** BEGIN **

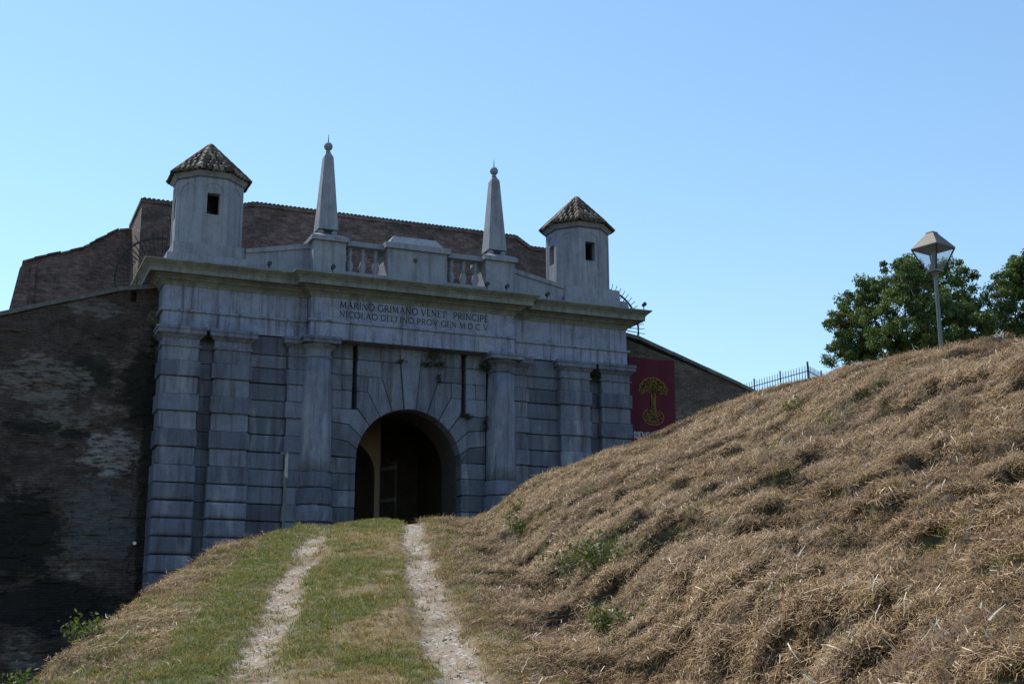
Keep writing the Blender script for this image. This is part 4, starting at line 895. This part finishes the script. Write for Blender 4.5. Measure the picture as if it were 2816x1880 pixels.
# ------------------------------------------------------------------ grass, straw and gravel (scattered)
def blade_mat(name, ramp, trans=.25, var=.35, rough=.6):
    t = NT(name); a = t.n('Attribute', attribute_name='col'); sp = t.n('SeparateColor'); t.set(sp.inputs[0], a.outputs['Color'])
    nd = t.n('ValToRGB'); cr = nd.color_ramp; cr.elements[0].position = ramp[0][0]; cr.elements[0].color = (*ramp[0][1], 1); cr.elements[1].position = ramp[-1][0]; cr.elements[1].color = (*ramp[-1][1], 1)
    for p, c in ramp[1:-1]: e = cr.elements.new(p); e.color = (*c, 1)
    t.set(nd.inputs[0], sp.outputs[0]); oi = t.n('ObjectInfo'); v = t.math('ADD', t.math('MULTIPLY', oi.outputs['Random'], var), 1 - var / 2)
    k = t.n('CombineColor'); [t.set(k.inputs[i], v) for i in range(3)]; c = t.mix(1., nd.outputs[0], k.outputs[0], 'MULTIPLY')
    t.set(t.b.inputs['Base Color'], c); t.b.inputs['Roughness'].default_value = rough
    tl_ = t.n('BsdfTranslucent'); t.set(tl_.inputs[0], c); mx = t.n('MixShader'); mx.inputs[0].default_value = trans
    t.t.links.new(t.b.outputs[0], mx.inputs[1]); t.t.links.new(tl_.outputs[0], mx.inputs[2]); t.t.links.new(mx.outputs[0], t.out.inputs[0]); return t.m
M_STRAW = blade_mat('straw', [(0, (.090, .042, .018)), (.3, (.220, .122, .052)), (.6, (.385, .248, .118)), (.85, (.56, .405, .225)), (1, (.76, .64, .46))], .12)
M_DRY = blade_mat('dry_grass', [(0, (.18, .12, .034)), (.5, (.345, .25, .080)), (1, (.51, .39, .16))], .3)
M_GRASS = blade_mat('green_grass', [(0, (.085, .11, .020)), (.5, (.155, .19, .036)), (.8, (.25, .26, .06)), (1, (.40, .33, .13))], .4)
M_STALK = blade_mat('pale_stalk', [(0, (.42, .36, .26)), (1, (.68, .63, .52))], .1, .2)
def ribbon_mesh(name, mat, blades):
    """blades: (points, width, colour)"""
    V = []; F = []; C = []
    for pts, w, c in blades:
        n0 = len(V); pts = [Vector(p) for p in pts]; d = pts[-1] - pts[0]; side = d.cross(Vector((random.uniform(-.4, .4), random.uniform(-.4, .4), 1)))
        if side.length < 1e-5: side = Vector((1, 0, 0))
        side.normalize(); m = len(pts)
        for i, p in enumerate(pts):
            ww = w * (1 - .75 * (i / (m - 1)) ** 2); V += [p - side * ww, p + side * ww]; C += [c, c]
        F += [(n0 + 2 * i, n0 + 2 * i + 1, n0 + 2 * i + 3, n0 + 2 * i + 2) for i in range(m - 1)]
    me = mesh(name, V, F, mat, False, False); at = me.color_attributes.new('col', 'FLOAT_COLOR', 'POINT')
    at.data.foreach_set('color', np.array([(c, c, c, 1) for c in C], dtype=np.float32).ravel()); return me
def straw_clump(n=30, rad=.13, lift=.03, shade=0.0, tl=.16):
    bl = []
    for _ in range(n):
        x, y = random.gauss(0, rad * .5), random.gauss(0, rad * .5); a = random.gauss(0, 1.0); L = random.uniform(.03, .12); z0 = random.uniform(-.01, lift); tl_ = random.gauss(.05, tl)
        d = Vector((math.cos(a) * math.cos(tl_), math.sin(a) * math.cos(tl_), math.sin(tl_))) * L; p = Vector((x, y, z0)); mid = p + d * .5 + Vector((random.gauss(0, .018), random.gauss(0, .018), random.uniform(-.006, .02)))
        bl.append(([p, mid, p + d], random.uniform(.0013, .0034), min(1, max(0, random.betavariate(1.6, 2.2) + shade))))
    return bl
def tuft(n=34, rad=.06, h=(.03, .08), spread=.5):
    bl = []
    for _ in range(n):
        r_ = rad * math.sqrt(random.random()); a = random.uniform(0, 6.283); x, y = r_ * math.cos(a), r_ * math.sin(a); L = random.uniform(*h); b = random.uniform(0, 6.283); k = abs(random.gauss(0, spread))
        p = Vector((x, y, -.01)); e = p + Vector((math.cos(b) * k * L, math.sin(b) * k * L, L)); mid = (p + e) / 2 + Vector((0, 0, L * .15 * k)); bl.append(([p, mid, e], random.uniform(.0016, .0036), random.random()))
    return bl
def coll(name, meshes):
    c = bpy.data.collections.new(name)
    for i, me in enumerate(meshes): c.objects.link(bpy.data.objects.new('%s_%02d' % (name, i), me))
    return c
C_STRAW = coll('straw_source', [ribbon_mesh('straw_%d' % i, M_STRAW, straw_clump(40, .13, .03, (-.3, -.22, -.1, 0, .08, .2)[i], (.14, .2, .16, .18, .22, .3)[i])) for i in range(6)])
def wad(n=85, r=.15, h=.085):
    bl = []
    for _ in range(n):
        a = random.uniform(0, 6.283); k = math.sqrt(random.random()); x, y = r * k * math.cos(a), r * k * math.sin(a) * .7; z = h * (1 - k * k) * random.uniform(.5, 1.1)
        b = random.uniform(0, 6.283); L = random.uniform(.04, .14); t_l = random.gauss(-.05, .38); d = Vector((math.cos(b) * math.cos(t_l), math.sin(b) * math.cos(t_l), math.sin(t_l))) * L; q = Vector((x, y, z)) - d * .5
        bl.append(([q, q + d * .5 + Vector((random.gauss(0, .015), random.gauss(0, .015), random.uniform(0, .025))), q + d], random.uniform(.0014, .0034), min(1, max(0, random.betavariate(1.8, 2.0) + random.uniform(-.15, .15)))))
    return bl
C_WAD = coll('wad_source', [ribbon_mesh('wad_%d' % i, M_STRAW, wad(110, .13 + .03 * (i % 3), .055 + .018 * (i % 2))) for i in range(5)])
C_DRY = coll('dry_source', [ribbon_mesh('dry_%d' % i, M_DRY, tuft(22, .08, (.02, .06), 1.0)) for i in range(4)])
C_GREEN = coll('green_source', [ribbon_mesh('green_%d' % i, M_GRASS, tuft(24, .07, (.015, .05), .9)) for i in range(4)])
C_STALK = coll('stalk_source', [ribbon_mesh('stalk_%d' % i, M_STALK, [([(0, 0, 0), (L * .5, k, .012), (L, 0, h)], .0058, random.random())]) for i, (L, k, h) in enumerate(((.10, .006, .02), (.13, -.01, .03), (.06, .0, .015), (.17, .012, .04), (.11, .01, .05)))])
def stone_mesh(i):
    bm = bmesh.new(); bmesh.ops.create_icosphere(bm, subdivisions=1, radius=1)
    for v in bm.verts: v.co = Vector((v.co.x * random.uniform(.7, 1.2), v.co.y * random.uniform(.7, 1.2), v.co.z * random.uniform(.35, .6)))
    me = bpy.data.meshes.new('pebble_%d' % i); bm.to_mesh(me); bm.free(); me.materials.append(M_PEB); return me
M_PEB = plain('pebble', (.27, .24, .205), .85, var=.9, nscale=30, amt=.2)
C_PEB = coll('pebble_source', [stone_mesh(i) for i in range(5)])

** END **

▸ Required task: Word for word, quote the lines above. Omit the pictures.

▸ Exercise result:
Keep writing the Blender script for this image. This is part 4, starting at line 895. This part finishes the script. Write for Blender 4.5. Measure the picture as if it were 2816x1880 pixels.
# ------------------------------------------------------------------ grass, straw and gravel (scattered)
def blade_mat(name, ramp, trans=.25, var=.35, rough=.6):
    t = NT(name); a = t.n('Attribute', attribute_name='col'); sp = t.n('SeparateColor'); t.set(sp.inputs[0], a.outputs['Color'])
    nd = t.n('ValToRGB'); cr = nd.color_ramp; cr.elements[0].position = ramp[0][0]; cr.elements[0].color = (*ramp[0][1], 1); cr.elements[1].position = ramp[-1][0]; cr.elements[1].color = (*ramp[-1][1], 1)
    for p, c in ramp[1:-1]: e = cr.elements.new(p); e.color = (*c, 1)
    t.set(nd.inputs[0], sp.outputs[0]); oi = t.n('ObjectInfo'); v = t.math('ADD', t.math('MULTIPLY', oi.outputs['Random'], var), 1 - var / 2)
    k = t.n('CombineColor'); [t.set(k.inputs[i], v) for i in range(3)]; c = t.mix(1., nd.outputs[0], k.outputs[0], 'MULTIPLY')
    t.set(t.b.inputs['Base Color'], c); t.b.inputs['Roughness'].default_value = rough
    tl_ = t.n('BsdfTranslucent'); t.set(tl_.inputs[0], c); mx = t.n('MixShader'); mx.inputs[0].default_value = trans
    t.t.links.new(t.b.outputs[0], mx.inputs[1]); t.t.links.new(tl_.outputs[0], mx.inputs[2]); t.t.links.new(mx.outputs[0], t.out.inputs[0]); return t.m
M_STRAW = blade_mat('straw', [(0, (.090, .042, .018)), (.3, (.220, .122, .052)), (.6, (.385, .248, .118)), (.85, (.56, .405, .225)), (1, (.76, .64, .46))], .12)
M_DRY = blade_mat('dry_grass', [(0, (.18, .12, .034)), (.5, (.345, .25, .080)), (1, (.51, .39, .16))], .3)
M_GRASS = blade_mat('green_grass', [(0, (.085, .11, .020)), (.5, (.155, .19, .036)), (.8, (.25, .26, .06)), (1, (.40, .33, .13))], .4)
M_STALK = blade_mat('pale_stalk', [(0, (.42, .36, .26)), (1, (.68, .63, .52))], .1, .2)
def ribbon_mesh(name, mat, blades):
    """blades: (points, width, colour)"""
    V = []; F = []; C = []
    for pts, w, c in blades:
        n0 = len(V); pts = [Vector(p) for p in pts]; d = pts[-1] - pts[0]; side = d.cross(Vector((random.uniform(-.4, .4), random.uniform(-.4, .4), 1)))
        if side.length < 1e-5: side = Vector((1, 0, 0))
        side.normalize(); m = len(pts)
        for i, p in enumerate(pts):
            ww = w * (1 - .75 * (i / (m - 1)) ** 2); V += [p - side * ww, p + side * ww]; C += [c, c]
        F += [(n0 + 2 * i, n0 + 2 * i + 1, n0 + 2 * i + 3, n0 + 2 * i + 2) for i in range(m - 1)]
    me = mesh(name, V, F, mat, False, False); at = me.color_attributes.new('col', 'FLOAT_COLOR', 'POINT')
    at.data.foreach_set('color', np.array([(c, c, c, 1) for c in C], dtype=np.float32).ravel()); return me
def straw_clump(n=30, rad=.13, lift=.03, shade=0.0, tl=.16):
    bl = []
    for _ in range(n):
        x, y = random.gauss(0, rad * .5), random.gauss(0, rad * .5); a = random.gauss(0, 1.0); L = random.uniform(.03, .12); z0 = random.uniform(-.01, lift); tl_ = random.gauss(.05, tl)
        d = Vector((math.cos(a) * math.cos(tl_), math.sin(a) * math.cos(tl_), math.sin(tl_))) * L; p = Vector((x, y, z0)); mid = p + d * .5 + Vector((random.gauss(0, .018), random.gauss(0, .018), random.uniform(-.006, .02)))
        bl.append(([p, mid, p + d], random.uniform(.0013, .0034), min(1, max(0, random.betavariate(1.6, 2.2) + shade))))
    return bl
def tuft(n=34, rad=.06, h=(.03, .08), spread=.5):
    bl = []
    for _ in range(n):
        r_ = rad * math.sqrt(random.random()); a = random.uniform(0, 6.283); x, y = r_ * math.cos(a), r_ * math.sin(a); L = random.uniform(*h); b = random.uniform(0, 6.283); k = abs(random.gauss(0, spread))
        p = Vector((x, y, -.01)); e = p + Vector((math.cos(b) * k * L, math.sin(b) * k * L, L)); mid = (p + e) / 2 + Vector((0, 0, L * .15 * k)); bl.append(([p, mid, e], random.uniform(.0016, .0036), random.random()))
    return bl
def coll(name, meshes):
    c = bpy.data.collections.new(name)
    for i, me in enumerate(meshes): c.objects.link(bpy.data.objects.new('%s_%02d' % (name, i), me))
    return c
C_STRAW = coll('straw_source', [ribbon_mesh('straw_%d' % i, M_STRAW, straw_clump(40, .13, .03, (-.3, -.22, -.1, 0, .08, .2)[i], (.14, .2, .16, .18, .22, .3)[i])) for i in range(6)])
def wad(n=85, r=.15, h=.085):
    bl = []
    for _ in range(n):
        a = random.uniform(0, 6.283); k = math.sqrt(random.random()); x, y = r * k * math.cos(a), r * k * math.sin(a) * .7; z = h * (1 - k * k) * random.uniform(.5, 1.1)
        b = random.uniform(0, 6.283); L = random.uniform(.04, .14); t_l = random.gauss(-.05, .38); d = Vector((math.cos(b) * math.cos(t_l), math.sin(b) * math.cos(t_l), math.sin(t_l))) * L; q = Vector((x, y, z)) - d * .5
        bl.append(([q, q + d * .5 + Vector((random.gauss(0, .015), random.gauss(0, .015), random.uniform(0, .025))), q + d], random.uniform(.0014, .0034), min(1, max(0, random.betavariate(1.8, 2.0) + random.uniform(-.15, .15)))))
    return bl
C_WAD = coll('wad_source', [ribbon_mesh('wad_%d' % i, M_STRAW, wad(110, .13 + .03 * (i % 3), .055 + .018 * (i % 2))) for i in range(5)])
C_DRY = coll('dry_source', [ribbon_mesh('dry_%d' % i, M_DRY, tuft(22, .08, (.02, .06), 1.0)) for i in range(4)])
C_GREEN = coll('green_source', [ribbon_mesh('green_%d' % i, M_GRASS, tuft(24, .07, (.015, .05), .9)) for i in range(4)])
C_STALK = coll('stalk_source', [ribbon_mesh('stalk_%d' % i, M_STALK, [([(0, 0, 0), (L * .5, k, .012), (L, 0, h)], .0058, random.random())]) for i, (L, k, h) in enumerate(((.10, .006, .02), (.13, -.01, .03), (.06, .0, .015), (.17, .012, .04), (.11, .01, .05)))])
def stone_mesh(i):
    bm = bmesh.new(); bmesh.ops.create_icosphere(bm, subdivisions=1, radius=1)
    for v in bm.verts: v.co = Vector((v.co.x * random.uniform(.7, 1.2), v.co.y * random.uniform(.7, 1.2), v.co.z * random.uniform(.35, .6)))
    me = bpy.data.meshes.new('pebble_%d' % i); bm.to_mesh(me); bm.free(); me.materials.append(M_PEB); return me
M_PEB = plain('pebble', (.27, .24, .205), .85, var=.9, nscale=30, amt=.2)
C_PEB = coll('pebble_source', [stone_mesh(i) for i in range(5)])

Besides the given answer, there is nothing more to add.